The complainant alleged that Ahmad aided Velocity Logistics, a designated non-financial institution, between Jan. 2014 and Jan. 2018 in failing to report in writing to the Economic and Financial Crimes Commission (EFCC) any lodgement or outflow transaction from the company’s Zenith Bank account number: 016639377 of the sums above N5 million.
This, it said, as required under Section 10(1)b of the Money Laundering Prohibition Act, 2011 (as amended) and thereby committed an offence under Section 18(a) of the said Act and punishable under Section 16 (2)(b) of the same Act.
The complainant, while prosecuting the matter, also filed three different charges against three other companies and their directors.

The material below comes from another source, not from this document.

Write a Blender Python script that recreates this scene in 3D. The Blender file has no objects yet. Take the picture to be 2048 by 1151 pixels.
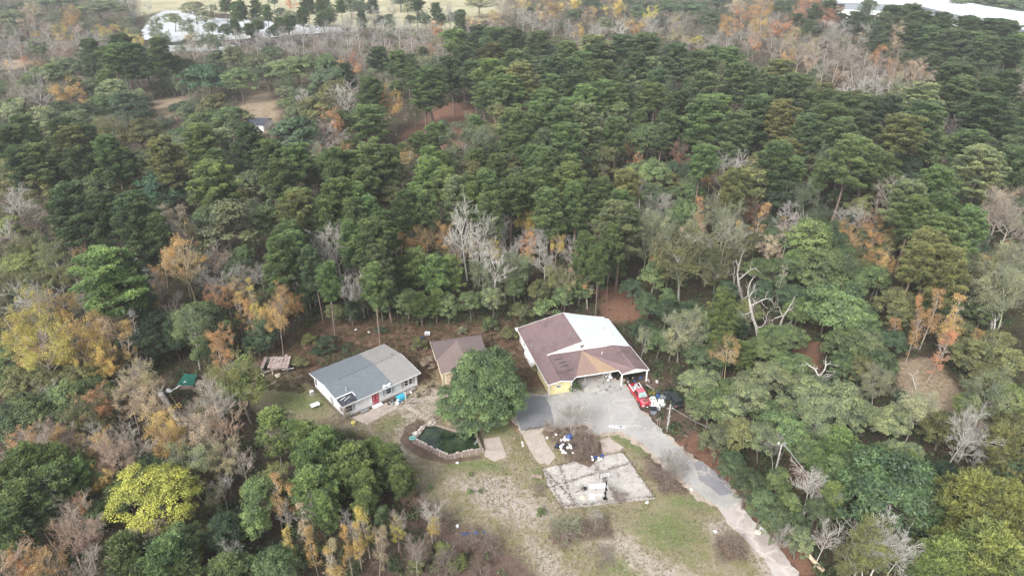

In charge number: FHC/ABJ/CR/183/2023, the complainant preferred 20 counts against Winslow Logistics Ltd and Mr Alkali Habib, a director and shareholder.
In charge number: FHC/ABJ/CR/176/2023, Sahams Crystal Investment Ltd and Abdulmumini Haruna are being sued on 14 counts also bordering on money laundering infractions.
The prosecution also filed 10-count charge marked: FHC/ABJ/CR/183/2023 against Equip Logistics Services Limited and Edwin Iyk Anyadigibe, its director and a shareholder, for failure to comply with the requirements of submitting to the Federal Ministry of Industry, Trade and Investment, a declaration of the activities of the company contrary to the money laundering act, among others.
When the matter involving Velocity Logistics and Ahmad was called, the prosecution counsel, Reuben Atabo, SAN, informed the court that the case was scheduled for arraignment and hearing of preliminary objection.
Atabo, who observed that the defendant was not in court, told the court that the defendant lawyer served them with their notice of preliminary objection on Friday and that they had to work all through weekend to ensure their response was ready.
The senior lawyer said their response, which was yet to be in the court record, would be filed today.
Justice Omotosho held that even if the defendant was in court, the motion challenging the jurisidtcion of the court had to be determined.
Lawyer to the defendants, Abdul Mohammed, SAN, called the court’s attention to media report of the last adjourned date.
Justice Omotosho, who advised lawyers in the matter to be careful of what they relate to public, adjourned the matter until Oct. 4 for hearing of pending applications, including other three sister cases.
Speaking with newsmen shortly after the sitting on the alleged use of media against the defendants, Atabo, who represented the prosecution, said the public had the right to know what transpired in court.
“It is the constitutional rights of the public for them to be aware of what transpired. Court is not a cult where what transpired should be restricted to the courtroom alone.
“But whatever transpired must be properly published to the public. Once that is done, no right of anybody would have been violated. It is part of fair hearing,” he said.
Also, speaking on why the defendants were not in court, Victor Opara, SAN, who appeared for Equip Logistics Services Limited and Edwin Iyk Anyadigibe, said every defendant would certainly face his trial any day.
Opara, however, said that if there were germane issues to be sorted out by the court before issues of arraignment would come into place, “then most necessarily, those issues have to be sorted out and actually adjudicated upon as it were.”